La proposition de loi comprend, enfin, deux dispositions qui tirent les leçons du passé concernant les risques de blocages observés au niveau du CSMP. Chacun a pu constater que ces risques étaient devenus limités grâce à la qualité du travail réalisé par les deux instances en charge de la régulation mais tous les acteurs ont bien conscience que la situation extrêmement précaire des messageries pourrait à nouveau basculer au moindre faux pas concernant l'organisation et la modernisation de la filière.
Dans ces conditions, la proposition de loi (article 8) a prévu d'ouvrir à l'ARDP la faculté d'inscrire une question à l'ordre du jour du CSMP. Le texte prévoit, en outre, que, dans le cas où le Conseil ne se conformerait pas à sa demande, l'ARDP pourrait se substituer à lui en faisant appel à ses services . Cette dernière disposition a soulevé une vive opposition de la part du CSMP mais l'ensemble des acteurs semblent s'y être résignés au nom de l'efficacité et de la responsabilité.
Il en est autrement de la disposition prévue à l'article 9 de la proposition de loi qui reconnaît à l'ARDP le pouvoir de réformer les décisions du CSMP et lui accorde pour ce faire la possibilité de « suspendre » pendant deux mois le délai d'examen des décisions du CSMP afin de procéder à des mesures complémentaires préalables. Cette durée de suspension de deux mois a suscité une large désapprobation de la part des différentes parties prenantes, y compris les messageries, au motif qu'elle était contraire à l'objectif du texte de raccourcir les délais. Or ce délai de deux mois pourrait porter au final à trois mois et demi le temps nécessaire à la réformation des décisions du CSMP, ce qui est incompatible avec les rythmes inhérents à la gestion d'entreprises industrielles comme Presstalis.
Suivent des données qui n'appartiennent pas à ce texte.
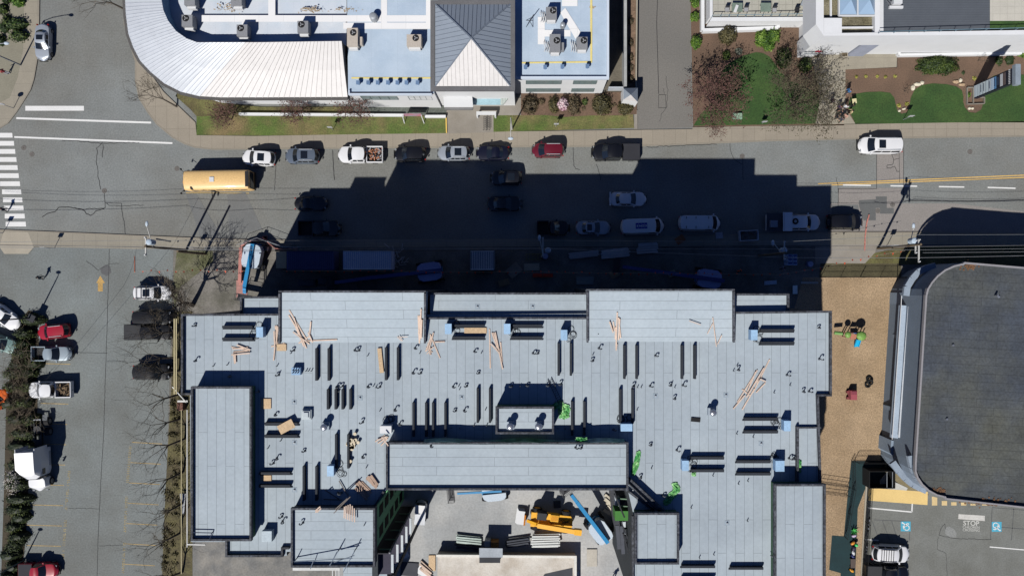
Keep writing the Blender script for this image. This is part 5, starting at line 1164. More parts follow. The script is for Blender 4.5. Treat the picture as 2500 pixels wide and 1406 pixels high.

Par ailleurs, le CSMP s'est inquiété du fait que ce délai de deux mois et la mention de la possibilité de réaliser des mesures complémentaires pouvaient être assimilés à une « seconde lecture » qui aurait pour conséquence de reprendre « à zéro » l'instruction des décisions. Cet aspect de la proposition de loi mérite, à l'évidence, d'être clarifié afin d'éviter tout malentendu.